Reichert, House Unanimously Pass Law Enforcement Mental Health and Wellness Act

Nov 28, 2017 Issues: Healthcare, Law Enforcement Caucus

Washington, DC – Today, the House passed H.R. 2228, the Law Enforcement Mental Health and Wellness Act of 2017, which would help agencies create and improve mental health services for law enforcement officers. The bill was introduced earlier this year by Representatives Dave Reichert (R-WA), Susan Brooks (R-IN), Val Demings (D-FL), Doug Collins (R-GA), and Bill Pascrell (D-NJ).

As co-chair of the Law Enforcement Caucus, Rep. Reichert is dedicated to ensuring that our law enforcement is taken care of and given the resources they need to do their jobs and maintain their health.
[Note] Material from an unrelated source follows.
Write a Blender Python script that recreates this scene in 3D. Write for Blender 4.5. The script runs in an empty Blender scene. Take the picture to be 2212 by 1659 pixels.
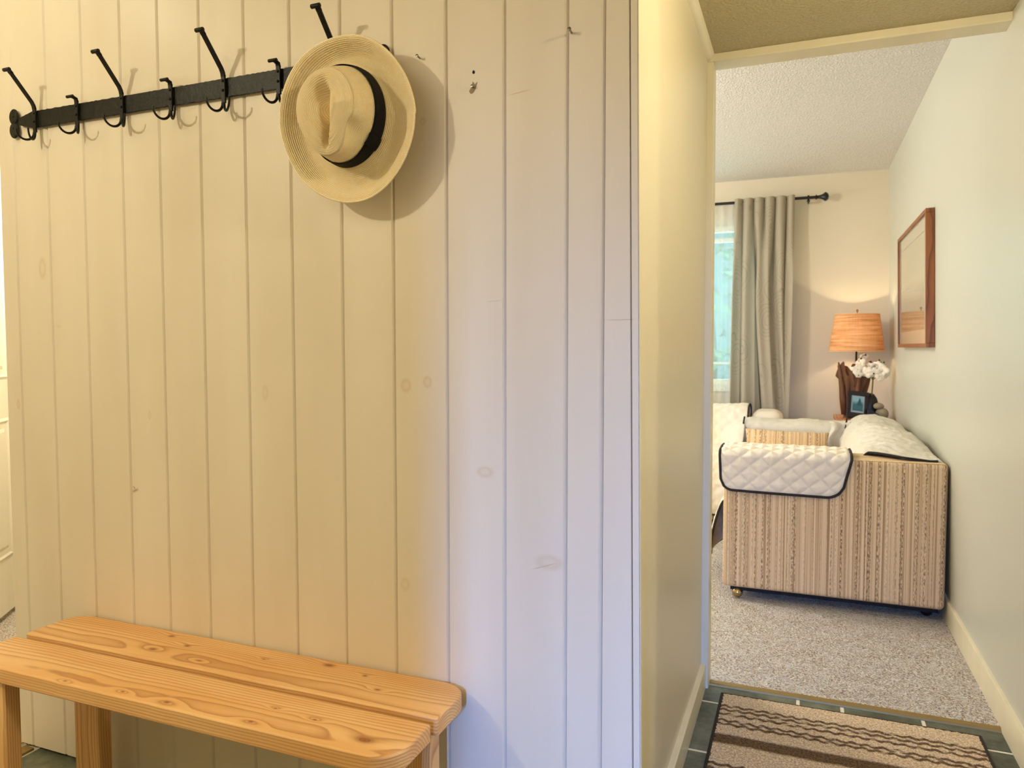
import bpy, bmesh, math, random
from mathutils import Vector, Matrix, noise
random.seed(7)
C = bpy.context.scene.collection
sc = bpy.context.scene
PI = math.pi
OPEN = []
R = math.radians

# ------------------------------------------------------------------ camera, world, lights, exposure
cam = bpy.data.cameras.new('camera'); cam.sensor_width = 36; cam.lens = 1583/2212*36
cam.clip_start = 0.05
cam.dof.use_dof = True; cam.dof.focus_distance = 1.9; cam.dof.aperture_fstop = 7
co = bpy.data.objects.new('camera', cam); C.objects.link(co)
co.location = (0, 0, 1.20); co.rotation_euler = (R(90-2.839), 0, R(21.584))
sc.camera = co
sc.view_settings.view_transform = 'Standard'; sc.view_settings.look = 'None'
sc.view_settings.exposure = 0.0; sc.view_settings.gamma = 1.0
sc.view_settings.use_curve_mapping = False
w = bpy.data.worlds.new('sky'); sc.world = w; w.use_nodes = True
w.node_tree.nodes['Background'].inputs[0].default_value = (0.34, 0.90, 1.0, 1)
w.node_tree.nodes['Background'].inputs[1].default_value = 0.6

def lamp(name, kind, loc, energy, col, size=0.1, rot=(0,0,0), sizey=None, spread=None):
    l = bpy.data.lights.new(name, kind); l.energy = energy; l.color = col
    if kind == 'AREA':
        l.size = size
        if sizey: l.shape = 'RECTANGLE'; l.size_y = sizey
        if spread: l.spread = spread
    else: l.shadow_soft_size = size
    o = bpy.data.objects.new(name, l); C.objects.link(o); o.location = loc; o.rotation_euler = rot
    return o
def aim(o, t):
    o.rotation_euler = (Vector(t)-o.location).to_track_quat('-Z', 'Y').to_euler()
WARM = (1.0, 0.895, 0.65)
lamp('ceiling_lamp_left', 'POINT', (-2.1, 0.93, 2.36), 3.5, WARM, 0.04)
lamp('entry_fill_point', 'POINT', (-2.25, -0.45, 2.36), 62, WARM, 0.05)  # unseen light added to fill the lower left of the plank wall
lamp('ceiling_lamp_right', 'POINT', (2.42, 0.42, 2.36), 76, WARM, 0.06)
lamp('hall_fill_point', 'POINT', (0.30, 1.62, 2.03), 15.5, (1.0, 0.85, 0.58), 0.06)  # added light without a known fixture; brightens hall walls, ceiling and mat
d = lamp('entry_fill_area', 'AREA', (-1.35, -0.2, 2.43), 9, (1.0, 0.87, 0.66), 0.9)  # broad soft fill added over the entry, not a known fixture
# daylight through the narrow sidelight beside the entrance door
d = lamp('entrance_daylight', 'AREA', (0.18, -2.60, 1.35), 12, (0.16, 0.36, 1.0), 0.12, sizey=0.7, spread=R(46)); aim(d, (-0.35, 1.46, 0.15))
lamp('corridor_lamp', 'POINT', (-2.55, 2.05, 2.05), 62, (1.0, 0.92, 0.80), 0.06)
# living room: window daylight and the windows further left
d = lamp('window_daylight', 'AREA', (-1.05, 6.35, 1.55), 20, (0.62, 0.93, 1.0), 1.5, sizey=1.2); aim(d, (-0.6, 3.0, 0.9))
d = lamp('side_window_daylight', 'AREA', (-3.4, 4.2, 1.5), 46, (0.98, 0.96, 0.95), 1.6, sizey=1.3); aim(d, (0.2, 4.6, 1.9))
lamp('room_fill_point', 'POINT', (-1.7, 3.7, 2.15), 66, (1.0, 0.92, 0.84), 0.12)  # added fill for the living room, no such fixture known

# ------------------------------------------------------------------ helpers
def lin(c):
    c = c/255.0
    return c/12.92 if c <= 0.04045 else ((c+0.055)/1.055)**2.4
def rgb(r, g, b): return (lin(r), lin(g), lin(b), 1)

class X:            # tiny expression builder over Math nodes
    nt = None
    def __init__(s, v): s.v = v
    @staticmethod
    def m(op, *a):
        n = X.nt.nodes.new('ShaderNodeMath'); n.operation = op
        for i, x in enumerate(a):
            x = x.v if isinstance(x, X) else x
            if isinstance(x, (int, float)): n.inputs[i].default_value = x
            else: X.nt.links.new(x, n.inputs[i])
        return X(n.outputs[0])
    def __add__(s, o): return X.m('ADD', s, o)
    __radd__ = __add__
    def __sub__(s, o): return X.m('SUBTRACT', s, o)
    def __rsub__(s, o): return X.m('SUBTRACT', o, s)
    def __mul__(s, o): return X.m('MULTIPLY', s, o)
    __rmul__ = __mul__
    def __truediv__(s, o): return X.m('DIVIDE', s, o)
def sin(a): return X.m('SINE', a)
def sqrt(a): return X.m('SQRT', a)
def absn(a): return X.m('ABSOLUTE', a)
def exp(a): return X.m('EXPONENT', a)
def mn(a, b): return X.m('MINIMUM', a, b)
def mx(a, b): return X.m('MAXIMUM', a, b)
def powr(a, b): return X.m('POWER', a, b)
def fract(a): return X.m('FRACT', a)
def sat(a): return mn(mx(a, 0.0), 1.0)
def step(a, lo, hi): return sat((a-lo)/(hi-lo))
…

Having served in law enforcement for 33 years, I know first-hand the importance of providing critical mental health and wellness services for our first responders,” said Reichert. “Our nation’s law enforcement face significant trauma on a regular basis as they dedicate their lives to keeping our communities safe. We have seen how these services help our military members, and now it is time that we provide the same help for those who serve us here at home. I am proud that the House of Representatives passed this essential bipartisan legislation today to bring much needed health care to those who put their lives on the line each day for our safety.”

“Our police officers face a culture of silence when it comes to mental health challenges, and they need better access to mental health services to help them cope with unforgettable situations,” said Brooks. “In the Fifth District, Boone County Sheriff Mike Nielsen’s daughter, also a police officer, tried to take her own life because she was struggling with post-traumatic stress disorder (PTSD) after responding to a case involving the murder of a mother and her 4-year-old son. Nielsen’s daughter did not have access to services that could help her process and cope with the horrific situation she faced that day. The passage of the Law Enforcement Mental Wellness Act through the House of Representatives today ensures that we are one step closer to supporting the men and women in law enforcement with the resources they need to stay healthy while selflessly serving our communities and keeping us safe.”

“As a former Chief of Police, with 27 years in law enforcement, I know all too well that our law enforcement officers respond to some of the most horrific scenes and situations without regard to their own personal safety,” said Demings. “This important piece of legislation would ensure that agencies are better equipped and officers have the resources needed to more effectively deal with the stress and mental health challenges associated with the job.”

“As the son of a Georgia State Trooper, I never forget that members of the law enforcement community voluntarily enter dangerous, stressful situations each day, and they do this for the sake of their neighbors’” said Collins. “It’s my privilege to join the House in voting to support the unique wellness needs of these men and women. They continue to invest in making our communities safer, and the Law Enforcement Mental Health and Wellness Act invests in providing practical resources to support officers in their work.”

“We all know the brave men and women in law enforcement put themselves in difficult, dangerous, and sometimes life-threatening situations every day,” said Pascrell. “It is absolutely critical that we provide our law enforcement officers with all the resources they need to effectively do their job to keep our communities safe. We must work to decrease the stress on law enforcement officers, which can have a big impact on officers’ physical and mental well-being. I am pleased that the House passed our bipartisan bill to ensure officer mental wellness is a priority from the day of hire to the day they retire.”

The Law Enforcement Mental Health and Wellness Act of 2017 would direct the Department of Justice, Department of Defense, and the Department of Veterans Affairs to develop resources to equip local law enforcement agencies to address mental health challenges faced by officers. The bill would also make grants available to initiate peer mentoring pilot programs, develop training for mental health providers specific to law enforcement mental health needs, and support law enforcement officers by studying the effectiveness of crisis hotlines and annual mental health checks.

This legislation is supported by the National Sheriffs’ Association (NSA), Fraternal Order of Police (FOP), the National Association of Police Officers (NAPO), the Major County Sheriffs of America (MCSA), the Federal Law Enforcement Officers Association (FLEOA), the National District Attorneys Association (NDAA), and the Sergeants Benevolent Association.